A combat system
Last time I discussed the initial idea behind Killing Monsters and Taking Their Stuff (KMATTS), of having a character be defined by a set of cards and having D6s have contextual powers based on their placement in the tableau. It's a powerful basic idea for a game, since it allows for significant uniqueness in characters with a relatively low card count. The original conception would actually fit into a standard 54-card deck, with 6 cards each for character classes and skill sets, with each double-sided (since you never hold the card). That compactness and richness meant that the idea was worth pursuing.
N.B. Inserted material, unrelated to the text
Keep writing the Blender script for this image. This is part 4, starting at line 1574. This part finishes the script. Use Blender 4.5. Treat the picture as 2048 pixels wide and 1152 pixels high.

Knowing that D6s would have different abilities depending on where they were placed led me to what I thought would be the first source of decision tension in the game: spending D6s on character abilities or spending them on defense. When I think of a game, I try and think first of what difficult decisions the player is going to confront. In this case, I wanted the player to have to decide if they're going to spend their dice to try and power through the dungeon faster at the cost of making their character less healthy. That is, the dice would now represent not just your offensive capability but would also represent your health. It seemed like a good structure to hang difficult decisions from.
Good enough, I now had some basic concepts for the game as well as a central source of tension. What I did not have was a combat system. On a player's turn, I knew they would have to decide if they wanted to spend their dice for activating powers or bank them, but I didn't know what would inform their decisions. Clearly, they would be fighting monsters, but what were they going to actually do on their turn? Roll dice? Play cards? Both? A physical system? Something else?
I already had D6s as an integral part of the system, and players were going to need a bunch of them to track health/abilities. As long as I was going to do that, I might as well go all the way and use D6s as the base for combat as well. I figured the game would be playable with one of those bricks of small D6s. That meant that if I had a couple players, each with 8 or so D6s to track their character, maybe 4 each for loot, that still left a dozen D6s to play with for combat.
I've encountered plenty of systems using D6s in the past. I thought about using a spot-the-number system, ala the block games from Columbia Games or the World of Warcraft Board Game by Fantasy Flight. The problem with that kind of system is that I wasn't sure that it would provide decisions on the scale I wanted. A system using totals against a threshold seemed like it would even provide less design space. But what about a pattern-based system?
Lots of games have explored Yahtzee-esque systems, where you are seeking to roll certain patterns. To Court a King is an excellent example, with players rolling for certain patterns to obtain cards to give them special powers for future rolls. That seemed like a way forward: the different character/skill abilities would be dice manipulation, the patterns you seek would give you the combat result. It seemed like a promising path.